By Elyakim Ha'etzni
September 5, 2005


Many Jews are soul-searching, a process that always ends the same way: Beating the chest and confessing our sins.
This time, goes the argument, the settlers' sin was failing to "settle" in the hearts of ordinary Israelis. As a result of neglecting the general public, we were left alone when the pullout tragedy struck. But is it really true?
Let's say the Sycamore Ranch Forum decides one day that in order to save Ariel Sharon's skin, Israel must remove itself from the "Galilee finger," that small parcel of land in the north, heavily populated by Arabs and located between two Arab countries -- namely, Jordan and the Palestinians -- that has become too big a security burden for the IDF.
Arab Knesset members secure a majority for the move, the media pitches in to do their part, and "Operation Galilee Finger" is all set.
Who, except for the new refugees, will run to demonstrations, refuse military orders, sneak through open fields to infiltrate the blockaded area?
Forget the clear majority, the "political center." Once again, you would have the same folks, kipas on their heads, those same dregs from the "nationalist camp."
But will anyone ask why Kiryat Shmona and the kibbutzim of the north failed to "settle in the hearts of ordinary Israelis?"
Or perhaps we'll ask, for a change, what happened to those very same hearts?
Who's Farcical?
Commentators have called the symbolic opposition on the rooftops a "farce".
But what did they expect? 9,000 protesters to take on 60,000 soldiers and cops?
It's really the opposite: Settlers had something important to gain by resisting their eviction - they forced the State to call up the reserves on a war-time level, a luxury most countries can only afford once a generation or so.
And the price they extracted was a deterrent, albeit a worrying one, by disobeying IDF orders, that was hiding behind quiet agreements with individuals and with combat units.
Now, many have stopped seeing the IDF as a "people's army," and the repercussions on motivation will be severe.
Saving Sharon's skin
More than anything, Sharon was trying to rescue his political future. In order to do so, he tried to prevent pictures of forced evictions and violence, crying and desperation -- the reality of expulsion.
He wanted a "deluxe" evacuation, Ganim- and Kadim-style -- quick, elegant, painless.
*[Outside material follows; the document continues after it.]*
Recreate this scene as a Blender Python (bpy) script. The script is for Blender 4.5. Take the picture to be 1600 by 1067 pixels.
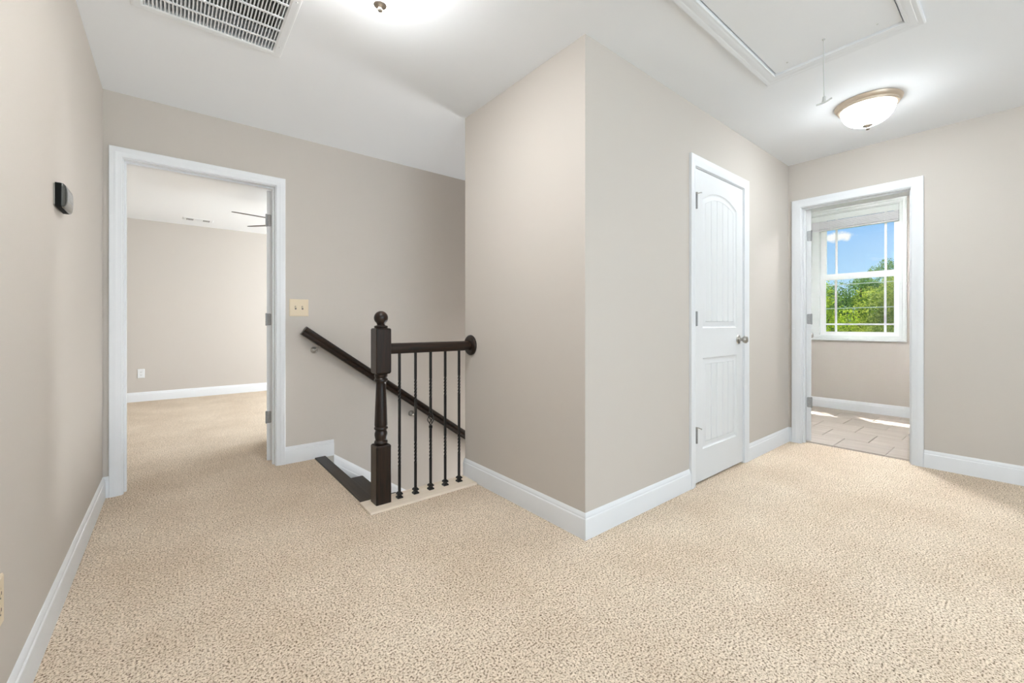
import bpy, math, random
from mathutils import Vector, Matrix
random.seed(7)
scene = bpy.context.scene
for o in list(bpy.data.objects):
    bpy.data.objects.remove(o)
COL = scene.collection
R = math.radians

# ------------------------------------------------------------------ camera
cam_d = bpy.data.cameras.new('camera')
cam = bpy.data.objects.new('camera', cam_d)
COL.objects.link(cam)
cam_d.sensor_width = 36.0
cam_d.lens = 653.84 / 1600 * 36.0
cam_d.shift_y = -27.3 / 1600
cam_d.clip_start = 0.02
cam_d.clip_end = 500
cam.location = (0, 0, 1.038)
cam.rotation_euler = (R(90), 0, R(51.09 - 90))
scene.camera = cam

# ------------------------------------------------------------------ view
vs = scene.view_settings
vs.view_transform = 'Standard'
vs.look = 'None'
vs.exposure = 0.12
vs.gamma = 1.0
vs.use_curve_mapping = False


# ------------------------------------------------------------------ node helpers
def mat_new(name):
    m = bpy.data.materials.new(name)
    m.use_nodes = True
    nt = m.node_tree
    b = nt.nodes['Principled BSDF']
    return m, nt, b


def nd(nt, kind, **kw):
    n = nt.nodes.new(kind)
    for k, v in kw.items():
        if k in n.inputs:
            n.inputs[k].default_value = v
        else:
            setattr(n, k, v)
    return n


def lk(nt, a, b):
    nt.links.new(a, b)


def ramp(nt, stops, interp='LINEAR'):
    n = nt.nodes.new('ShaderNodeValToRGB')
    cr = n.color_ramp
    cr.interpolation = interp
    while len(cr.elements) > 1:
        cr.elements.remove(cr.elements[-1])
    cr.elements[0].position = stops[0][0]
    cr.elements[0].color = (*stops[0][1], 1)
    for p, c in stops[1:]:
        e = cr.elements.new(p)
        e.color = (*c, 1)
    return n


# ------------------------------------------------------------------ world
SUN_DIR = Vector((0.41, 0.345, 0.94)).normalized()
w = bpy.data.worlds.new('sky')
scene.world = w
w.use_nodes = True
nt = w.node_tree
bg = nt.nodes['Background']
tc = nd(nt, 'ShaderNodeTexCoord')
sep = nd(nt, 'ShaderNodeSeparateXYZ')
lk(nt, tc.outputs['Generated'], sep.inputs[0])
grad = ramp(nt, [(0.0, (.62, .80, .96)), (.08, (.47, .73, .98)), (.22, (.27, .54, .95)),
                 (.5, (.16, .38, .82)), (1.0, (.10, .26, .66))])
lk(nt, sep.outputs['Z'], grad.inputs[0])
# thin scattered cloud
mp = nd(nt, 'ShaderNodeMapping')
mp.inputs['Scale'].default_value = (1, 1, 2.6)
lk(nt, tc.outputs['Generated'], mp.inputs[0])
nz = nd(nt, 'ShaderNodeTexNoise', Scale=5.5, Detail=7.0, Roughness=.6)
lk(nt, mp.outputs[0], nz.inputs['Vector'])
cl = ramp(nt, [(.58, (0, 0, 0)), (.74, (.8, .8, .8))])
lk(nt, nz.outputs['Fac'], cl.inputs[0])
mx = nd(nt, 'ShaderNodeMix', data_type='RGBA')
lk(nt, cl.outputs[0], mx.inputs[0])
lk(nt, grad.outputs[0], mx.inputs[6])
mx.inputs[7].default_value = (.95, .97, 1, 1)
# one small cumulus low in the sky
cdir = Vector((1.0, .2363, .168)).normalized()
sub = nd(nt, 'ShaderNodeVectorMath', operation='SUBTRACT')
lk(nt, tc.outputs['Generated'], sub.inputs[0])
sub.inputs[1].default_value = cdir
scl = nd(nt, 'ShaderNodeVectorMath', operation='MULTIPLY')
lk(nt, sub.outputs[0], scl.inputs[0])
scl.inputs[1].default_value = (40, 40, 115)
nz2 = nd(nt, 'ShaderNodeTexNoise', Scale=60.0, Detail=5.0, Roughness=.6)
lk(nt, tc.outputs['Generated'], nz2.inputs['Vector'])
ln_ = nd(nt, 'ShaderNodeVectorMath', operation='LENGTH')
lk(nt, scl.outputs[0], ln_.inputs[0])
md = nd(nt, 'ShaderNodeMath', operation='MULTIPLY_ADD')
lk(nt, nz2.outputs['Fac'], md.inputs[0])
md.inputs[1].default_value = -2.2
lk(nt, ln_.outputs['Value'], md.inputs[2])
cr2 = ramp(nt, [(0.0, (1, 1, 1)), (.55, (0, 0, 0))])
sh = nd(nt, 'ShaderNodeMath', operation='ADD')
lk(nt, md.outputs[0], sh.inputs[0])
sh.inputs[1].default_value = .55
lk(nt, sh.outputs[0], cr2.inputs[0])
mx2 = nd(nt, 'ShaderNodeMix', data_type='RGBA')
lk(nt, cr2.outputs[0], mx2.inputs[0])
lk(nt, mx.outputs[2], mx2.inputs[6])
mx2.inputs[7].default_value = (1, 1, 1, 1)
lk(nt, mx2.outputs[2], bg.inputs['Color'])
bg.inputs['Strength'].default_value = 1.0

# ------------------------------------------------------------------ sun and area lights added as daylight
sd = bpy.data.lights.new('sun', 'SUN')
sd.energy = 14.0
sd.angle = R(.53)
sd.color = (1, .96, .9)
so = bpy.data.objects.new('sun', sd)
COL.objects.link(so)
so.rotation_euler = SUN_DIR.to_track_quat('Z', 'Y').to_euler()


def area(name, loc, rot, sx, sy, power, color):
    d = bpy.data.lights.new(name, 'AREA')
    d.shape = 'RECTANGLE'
    d.size = sx
    d.size_y = sy
    d.energy = power
    d.color = color
    o = bpy.data.objects.new(name, d)
    COL.objects.link(o)
    o.location = loc
    o.rotation_euler = rot
    return o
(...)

To achieve this, he applied double pressure: Loss of property and loss of a third of the compensation payout to anyone who didn't willingly leave his home before being deported.
But on this count, Sharon was a resounding failure: Deportation Day dawned with most residents in their homes, and here the image becomes anti-Semitic: Jews interested only in money.
By staying put, and by leaving painfully, tearfully and broken hearted, they extracted their price from Sharon and his regime.
Failing the test
How did the settlers fail? They failed the "Galilee finger" test.
The public "at the center of the political map" failed to close down the government, as they did not-so-long-ago in Prague, Budapest, Belgrade, and Kiev to topple those dictators.
Sharon's rating amongst that public remains high, despite the deportation and destruction. And this is the greatest existential threat the Jewish people face today.